Monday, August 2, 2021

Boyhood theology

Bill Bryson has some wonderful books, including the lesser known and heralded "The Life and Times of the Thunderbolt Kid", a semi-factual recitation of his boyhood in Des Moines.  It is very worth reading but it can be slow-going because of all the times when reading gets interrupted by laughter, reminiscence, and more laughter.  

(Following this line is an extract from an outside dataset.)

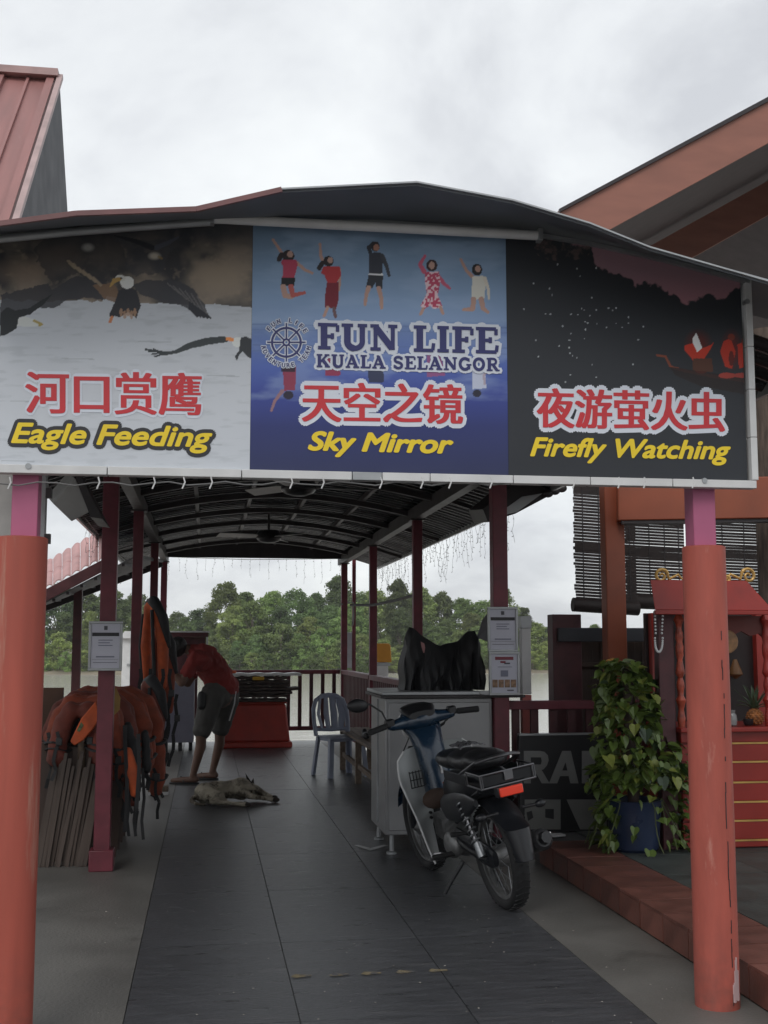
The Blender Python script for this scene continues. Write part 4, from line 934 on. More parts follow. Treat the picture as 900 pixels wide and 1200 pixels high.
cl_ = MB(); cl_.tube([W(400, 708, 17.45), W(414, 706, 17.6), W(414, 725, 17.6), W(413, 733, 17.6)], .014, 6); tag(cl_.build('cloth_rag', m_wire), 'pale rag tied round the far right corner posts', 'rag')
# ================================================================ life jackets
def strap(pts, wd=.03, th=.006, mat=None, nm='strap', parent=None):
    m_ = MB()
    for i in range(len(pts) - 1): m_.bar(pts[i], pts[i + 1], wd, th, up=(0, -1, .01))
    return m_.build(nm, mat or m_strap, parent)
jr = random.Random(21)
def draped(xc, yc, ztop, wl, wr_, hl, hr, mat, label, panelmat=None):
    """jacket folded over a rail: two puffy foam panels hanging each side, black webbing and buckles"""
    t = thing('life_jacket', label, 'life jacket', (xc, yc, ztop - .3), 'orange life jackets draped on the rack')
    bb = Blob()
    for s_, w_, h_ in ((-1, wl, hl), (1, wr_, hr)):
        P0 = [(0, -.05), (w_ * .45, -.055), (w_ * .80, -.14), (w_ * .97, -.27), (w_, -.27 - (h_ - .3) * .28), (w_ * 1.03, -.27 - (h_ - .3) * .42), (w_ * 1.06, -.27 - (h_ - .3) * .8), (w_ * 1.04, -h_ + .05)]
        rr_ = [.045, .062, .075, .070, .052, .070, .066, .045]
        for dy in (-.055, .055):
            bb.chain([(xc + s_ * a + jr.uniform(-.008, .008), yc + dy * (1 + .3 * (i > 2)), ztop + b_ + .0) for i, (a, b_) in enumerate(P0)], [r_ * jr.uniform(.9, 1.08) for r_ in rr_])
        for f, kk in ((.5, 4), (1, 7)):
            c_ = Vector((xc + s_ * P0[kk][0], yc, ztop + P0[kk][1] + (.0 if kk == 4 else .09))); rg = []
            for j in range(14):
                an = 2 * PI * j / 14; rg.append(c_ + Vector((.078 * math.cos(an), .135 * math.sin(an), .012 * math.sin(an * 2 + s_))))
            MB().tube(rg, .014, 6, closed=True, flat=.5).build('webbing_belt', m_strap, t)
        x = xc + s_ * w_; zb = ztop - h_
        for dy in (-.14, -.09, -.02, .1):
            p = Vector((x + s_ * jr.uniform(-.05, .03), yc + dy, zb + .22)); pts = [p + Vector((.014 * math.sin(k * 2.1 + dy * 50) + s_ * .006 * k, jr.uniform(-.012, .012) - .01, -.062 * k)) for k in range(4 + jr.randint(0, 3))]
            strap(pts, .022, .006, parent=t); MB().box(pts[1] + Vector((0, -.012, 0)), (.04, .022, .048)).build('buckle', m_black, t, bevel=.004)
    bb.skin('foam_body', mat, t, voxel=.013, smooth=3, disp=(.022, .07))
    if panelmat:
        y_ = yc - .17
        mb = MB(); mb.prism([W(px, py, y_) for px, py in ((95, 842), (112, 822), (117, 842), (108, 856), (97, 868), (87, 874), (82, 869))], (0, .03, 0)); mb.build('front_flap', panelmat, t, bevel=.008)
        MB().prism([W(px, py, y_ - .006) for px, py in ((90, 856), (95, 846), (98, 850), (93, 858))], (0, .004, 0)).build('emblem', M('dull green print', (.10, .13, .06, 1), .8, var=.5, scale=60), t)
        MB().prism([W(px, py, y_) for px, py in ((131, 812), (136, 806), (141, 818), (140, 832), (134, 838), (130, 826))], (0, .01, 0)).build('yellow_patch', M('faded yellow patch', (.35, .22, .07, 1), .8, var=.3), t)
    return t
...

"No, I mean it couldn't survive on its own, without a body." "Well, this one did." "Not possible. How are you going to keep a head oxygenated without a heart?" "How should I know? What am I—Dr. Kildare? I just know it's true." "It can't be, Bryson. You've misheard—or you're making it up." "Well, I'm not." "Must be." "Well, Arthur, I swear to God it's true." This would cause an immediate stunned silence. "You'll go to hell for saying that if it's not true, you know," Jimmy would remark, but quite unnecessarily, for you knew this already. All kids knew this automatically, from birth. Swearing to God was the ultimate act. If you swore to God and it turned out you were wrong, even by accident, even just a little, you still had to go to hell. That was just the rule and God didn't bend that rule for anybody. So the moment you said it, in any context, you began to feel uneasy in case some part of it turned out to be slightly incorrect. "Well, that's what my brother said," you would say, trying to modify your eternal liability. "You can't change it now," Bergen—who, not incidentally, would grow up to be a personal injury lawyer—would point out. "You've already said it."


Bryson, Bill. The Life and Times of the Thunderbolt Kid . Crown. Kindle Edition.